Even less is known about the identities and origin of the 4,000 or so fighters who are believed to form the “hard core” of al-Qaeda—some of them now engaged in a losing battle in Afghanistan, and others scattered round the world. Then there is a grey area of overlap between these core fighters and the various militant groups which al-Qaeda has helped to train, and to which it may “subcontract” operations.

Although the network's most senior bosses have always kept a close eye—through various ultra-secret lines of communication—on what their agents are doing, that may now change. After the American attack on Afghanistan, al-Qaeda's foot-soldiers have reportedly been given the green light to attack “targets of opportunity” without authorisation at the highest levels.
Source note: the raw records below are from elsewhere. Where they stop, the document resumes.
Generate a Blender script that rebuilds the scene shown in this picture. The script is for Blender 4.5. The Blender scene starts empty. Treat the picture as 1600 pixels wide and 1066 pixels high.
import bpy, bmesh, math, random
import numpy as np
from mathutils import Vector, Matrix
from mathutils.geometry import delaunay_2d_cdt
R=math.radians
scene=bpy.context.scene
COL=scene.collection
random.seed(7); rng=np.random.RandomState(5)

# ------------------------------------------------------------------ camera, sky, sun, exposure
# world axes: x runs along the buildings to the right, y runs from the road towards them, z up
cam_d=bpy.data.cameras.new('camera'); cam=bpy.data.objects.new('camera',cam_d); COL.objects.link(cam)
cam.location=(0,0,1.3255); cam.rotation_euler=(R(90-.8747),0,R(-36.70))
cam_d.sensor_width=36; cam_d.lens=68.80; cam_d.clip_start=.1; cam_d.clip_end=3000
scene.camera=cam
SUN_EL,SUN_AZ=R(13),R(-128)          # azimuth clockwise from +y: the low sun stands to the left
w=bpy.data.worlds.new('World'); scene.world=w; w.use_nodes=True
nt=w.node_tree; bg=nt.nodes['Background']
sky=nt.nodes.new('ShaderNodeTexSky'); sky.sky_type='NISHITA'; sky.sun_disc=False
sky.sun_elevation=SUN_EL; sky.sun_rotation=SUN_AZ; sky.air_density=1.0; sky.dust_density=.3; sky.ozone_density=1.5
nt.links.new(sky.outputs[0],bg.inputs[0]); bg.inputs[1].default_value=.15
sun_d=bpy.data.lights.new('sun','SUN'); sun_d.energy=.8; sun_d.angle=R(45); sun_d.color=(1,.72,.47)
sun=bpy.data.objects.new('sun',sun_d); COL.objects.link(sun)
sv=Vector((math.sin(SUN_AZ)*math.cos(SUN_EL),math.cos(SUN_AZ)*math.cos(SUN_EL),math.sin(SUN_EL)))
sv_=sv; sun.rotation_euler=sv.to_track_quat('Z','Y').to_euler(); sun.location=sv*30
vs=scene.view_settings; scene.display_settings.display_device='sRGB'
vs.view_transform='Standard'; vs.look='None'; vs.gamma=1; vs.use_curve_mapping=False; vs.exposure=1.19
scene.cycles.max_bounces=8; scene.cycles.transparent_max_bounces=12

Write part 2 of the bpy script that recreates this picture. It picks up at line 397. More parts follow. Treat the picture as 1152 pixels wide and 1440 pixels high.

But if the network is plotting any really spectacular attack on western targets, that conspiracy will almost certainly have been under way since long before September 11th.

According to al-Qaeda's military doctrine—as reflected in the manuals which have fallen into western hands—the network is likely to put a high value on recovering senior members of the organisation who are captured. Mr Ranstorp believes that if Mr bin Laden or any of his top lieutenants is taken alive, al-Qaeda may resort to spectacular kidnappings as a way of bargaining for their freedom.

But despite this gloomy prognosis, the successes scored by western governments—both on the Afghan battlefield and in the police stations and courtrooms of Europe—are still significant blows to the network's interests, say al-Qaeda-watchers. Whatever their precise rank, the eight suspects detained in Madrid were almost certainly people “with the capacity to inflict great pain”, according to Mr Hoffman.

By decapitating its leadership and unpicking at least part of its network, western governments may be able to neutralise, temporarily, the phenomenon of Islamist terror and fend off some horrors that might otherwise have occurred. It may be harder to persuade impatient electorates that even when that task has been accomplished, the struggle against terrorism must go on.